Истинно "божия благодать"!
Но опять-таки скажу, нехватало моей фантазии представить себе всю массу благообразнейших явлений, которые эта божья благодать произведет в народной жизни и в народной совести; нехватало потому, что в наших по крайней мере местах урожай, да еще такой, который дает хлеба на два года, — явление положительно незапамятное. Старожилы действительно не запомнят ничего подобного, да и я, хоть и не могу считать себя старожилом здешних мест, все-таки утвердительно могу сказать, что по крайней мере в течение десяти лет моего пребывания в здешних "лядинах" я ничего подобного не могу припомнить и ни на каких перспективах, проистекающих из "божьей благодати", моя мысль не имела случая упражняться.
Напротив, весь строй народной жизни (разумеется, непосредственно отражающийся и на жизни культурных и правящих классов) на моих глазах в течение десяти лет был непрерывно изъязвлен отсутствием божьей благодати и гибельно действовал на душу напряженной, неласковой, неправдивой сущностью явлений окружающей жизни. "Нехватает" быть любящим отцом семейства, "нехватает" быть исправным кредитором, "нехватает" быть исправным плательщиком — и все эти совершенно простые "нехватки" устранялись на моих глазах всегда каким-либо насильственным путем: в семье — семейной ссорой, бранью, причем ребята заснут с испугу, забыв про голод, из-за которого и вышла брань; в соседских отношениях — кляузой, сплетней про куму Аксинью, с которой, мол, ты и т. д., вместо аккуратной отдачи долга; в недоимке — драньем в волостном правлении, как известно, также заменяющим урожай, и затем в кабаке, как месте забвения всей этой лжи.
А господа, которые вращаются вокруг народа, разве и они не ощущают в глубине своей совести, что самые строжайшие их поступки и самые гуманнейшие распоряжения в сущности только заменяют собою "нехватку" самую элементарную и что ни в распоряжениях их, ни в мероприятиях не было бы никакой надобности, если бы господь послал урожай? Пошли господь урожай — и не надобно изобретать нераскупоривающихся бутылок как меры против уничтожения пьянства, потому что не из-за чего будет драться с семьей, кляузничать с соседом и вообще незачем будет отягчать свою совесть, а везде все будет сделано как следует. Пошли господь урожай — и судебному приставу не будет никакой надобности производить опись имущества "с сопротивлением", и становой пристав не получит от разъяренной бабы удара палкой по голове, и господину прокурору не будет надобности произносить громокипящую речь, исполненную неправды, и адвокату не надобно будет форсить своим гуманством, да и в остроге не будет сидеть лишний якобы преступник. Как-никак, а у всех этих господ: и у того, кто изобретает нераскупориваемую бутылку, и у того, кто вызывает сопротивление и буйство бабы, и у того, кто сажает виноватого в острог, — у всех у них напряженно, нехорошо на душе: все ведь они знают, что корень дела — нехватка только, больше ничего; знают они это по совести, а вот поди же! принуждены почему-то ломать и кривить ею, коверкать ее, как принужден кривить и коверкать ее мужик, бьющий бабу с голоду, подводящий кляузу против соседа, засуживающий своего соседа неправедным судом.

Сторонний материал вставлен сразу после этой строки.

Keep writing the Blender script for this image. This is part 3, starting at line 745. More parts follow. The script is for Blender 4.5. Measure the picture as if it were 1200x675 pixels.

Положительно все десять лет моей деревенской жизни в неразрывной связи с жизнью культурных классов были исполнены непрерывно ощущаемою тягостною фальшью — всеобщим стремлением истинную и простую нужду и истинную причину, источник живой жизни, всегда, к сожалению, тощий и скудный, то есть самую простую, всем понятную, видимую и осязаемую "нехватку" затмить, запутать в каком-либо фальшивом мероприятии — все равно, драка это, или пьянство мужика, или опись с "сопротивлением", или выдумка бутылки. А в глубине совести всех этих людей, желающих затмить "нехватку" всевозможными мероприятиями, — тоска, холод и тяжкая пустота. Скучно и среди городских людей, воротившихся из деревни после описи "с сопротивлением" и играющих в винт, скучно и среди мужиков, дерущих друг друга в волости, кляузничающих друг на друга, дерущихся с своими детьми и бабами и, наконец, пьющих сивуху, чтобы заглушить тоску и неправду совести.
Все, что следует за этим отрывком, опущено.